Тот, что возле меня, ставит лопату, достает табак, крутит и долго закуривает, всячески укрываясь от ветра.
— Да как вам сказать, не соврать, — говорит он, поймав наконец папироской огонь, — кабы положение было, а то видимость одна. Приехали утром, заместь на работу прямо идти, нас погнали спервоначалу к конторе, построили и повели, чтоб походным порядком, в строю. Ну, пришли. Работать бы, лопат нету. Опять построились, повели нас за лопатами. Покеда инструмент приносили, ноги отходили, верст шесть туды-сюды отмахали. Ну, уж тут не работа — все думаешь, как бы присесть да покурить. А там на обед за две с половиной версты идти.
В трудармии борются два течения. Одно, необыкновенно яростное, говорит: нет трудармии, есть только армия, и все до последнего движения должно определяться в ней воинским уставом, воинской дисциплиной, всем, чем живет, дышит, чем сильна и крепка армия.

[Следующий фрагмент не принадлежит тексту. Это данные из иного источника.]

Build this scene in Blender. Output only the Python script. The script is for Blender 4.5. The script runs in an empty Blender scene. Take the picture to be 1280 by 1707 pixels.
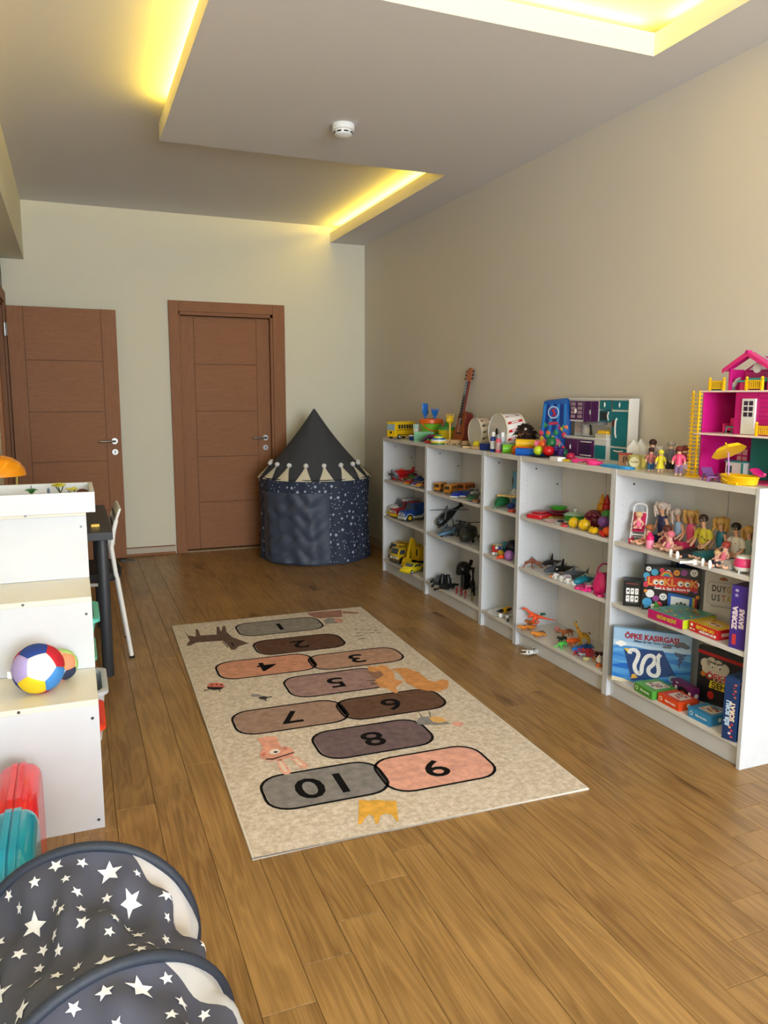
import bpy, bmesh, math, random
from mathutils import Vector, Matrix, Euler
R = math.radians; PI = math.pi
random.seed(7)
SC = bpy.context.scene; COL = SC.collection

# ---------------------------------------------------------------- camera
cam_d = bpy.data.cameras.new('camera'); cam = bpy.data.objects.new('camera', cam_d); COL.objects.link(cam)
yaw, pitch, roll = 0.382198, 0.148881, 0.002971
fv = Vector((math.sin(yaw)*math.cos(pitch), math.cos(yaw)*math.cos(pitch), -math.sin(pitch)))
rv = Vector((math.cos(yaw), -math.sin(yaw), 0)); uv = rv.cross(fv)
r2 = rv*math.cos(roll)+uv*math.sin(roll); u2 = uv*math.cos(roll)-rv*math.sin(roll)
M_ = Matrix((r2, u2, -fv)).transposed().to_4x4(); M_.translation = Vector((-2.24625, -2.02113, 1.38007))
cam.matrix_world = M_
cam_d.sensor_fit = 'VERTICAL'; cam_d.sensor_height = 24; cam_d.sensor_width = 18; cam_d.lens = 1287.436/1707*24
cam_d.clip_start = .05
SC.camera = cam

# ---------------------------------------------------------------- world, lamps, exposure
w = bpy.data.worlds.new('sky'); SC.world = w; w.use_nodes = True
w.node_tree.nodes['Background'].inputs[0].default_value = (.62, .76, 1, 1)
w.node_tree.nodes['Background'].inputs[1].default_value = 1.2
SC.view_settings.view_transform = 'Standard'; SC.view_settings.look = 'None'
SC.view_settings.exposure = -0.01; SC.view_settings.gamma = 1; SC.view_settings.use_curve_mapping = False

def area(name, loc, direction, sx, sy, power, col, spread=180, up='Y'):
    l = bpy.data.lights.new(name, 'AREA'); l.shape = 'RECTANGLE'; l.size = sx; l.size_y = sy
    l.energy = power; l.color = col; l.spread = R(spread)
    o = bpy.data.objects.new(name, l); COL.objects.link(o); o.location = loc
    o.rotation_euler = Vector(direction).to_track_quat('-Z', up).to_euler(); return o
# daylight through the window wall behind the camera
area('window_daylight', (-1.2, -5.10, 1.55), (0.03, 1, -.06), 2.7, 1.8, 305, (.84, .92, 1))
# LED strips lying in the ceiling coves
YEL = (1, .68, .06)
def led(name, x0, y0, x1, y1, out, p):
    L = math.hypot(x1-x0, y1-y0)
    o = area(name, ((x0+x1)/2, (y0+y1)/2, 2.838), (out[0]*.7, out[1]*.7, 1), L, .02, p*L, YEL)
    d = Vector((x1-x0, y1-y0, 0)).normalized(); n = Vector((out[0]*.7, out[1]*.7, 1)).normalized()
    m = Matrix((d, (-n).cross(d), -n)).transposed(); o.rotation_euler = m.to_euler()
led('led_strip_left', -1.67, -4.9, -1.67, 2.30, (-1, 0), 9.5)
led('led_strip_right', .05, 2.62, .05, 4.82, (-1, 0), 5.5)
led('led_strip_near', -1.38, .75, 0.0, .75, (0, -1), 6.5)
led('led_strip_near_side', .07, -4.5, .07, .68, (-1, 0), 6.5)

# ---------------------------------------------------------------- helpers
def lin(c): return tuple((v/255/12.92 if v/255 <= .04045 else ((v/255+.055)/1.055)**2.4) for v in c[:3])+(1,)
_mc = {}
def C(r, g, b, rough=.42, metal=0, spec=.5, trans=0, alpha=1, bump=0, sss=0, bs=60):
    """plain coloured material with a little procedural unevenness"""
    k = (r, g, b, rough, metal, spec, trans, alpha, bump, sss)
    if k in _mc: return _mc[k]
    m = bpy.data.materials.new('surface'); m.use_nodes = True; t = m.node_tree; n = t.nodes; L = t.links
    p = n['Principled BSDF']; c = lin((r, g, b))
    tc = n.new('ShaderNodeTexCoord'); nz = n.new('ShaderNodeTexNoise'); nz.inputs['Scale'].default_value = 9 if bump == 0 else bs
    L.new(tc.outputs['Object'], nz.inputs['Vector'])
    mx = n.new('ShaderNodeMix'); mx.data_type = 'RGBA'
    mx.inputs[6].default_value = tuple(v*.94 for v in c[:3])+(1,); mx.inputs[7].default_value = tuple(min(1, v*1.05) for v in c[:3])+(1,)
    L.new(nz.outputs['Fac'], mx.inputs[0]); L.new(mx.outputs[2], p.inputs['Base Color'])
    p.inputs['Roughness'].default_value = rough; p.inputs['Metallic'].default_value = metal
    p.inputs['Specular IOR Level'].default_value = spec; p.inputs['Transmission Weight'].default_value = trans; p.inputs['Alpha'].default_value = alpha
    if bump:
        b_ = n.new('ShaderNodeBump'); b_.inputs['Strength'].default_value = bump; b_.inputs['Distance'].default_value = .004
        L.new(nz.outputs['Fac'], b_.inputs['Height']); L.new(b_.outputs[0], p.inputs['Normal'])
    _mc[k] = m; return m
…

На работу идет не трудармеец, а красноармеец, и потому он должен на работу идти в строю и уходить с работы в строю. Он должен терпеть голод, холод, неустройства точно так, как он их терпит в бою, в походе, на позиции, и не смеет ими отговариваться. Для него одно свято: долг и дисциплина. Никаких наград, никаких поощрений, никаких премий. Как в бою не из-за наград, а из чувства долга и под давлением дисциплины люди кладут головы, так и здесь, во имя долга и железной дисциплины люди должны отдавать свой труд, свои силы, здоровье, должны мириться со всякими переустройствами, с голодом, с холодом, с промахами и ошибками окружающих учреждений.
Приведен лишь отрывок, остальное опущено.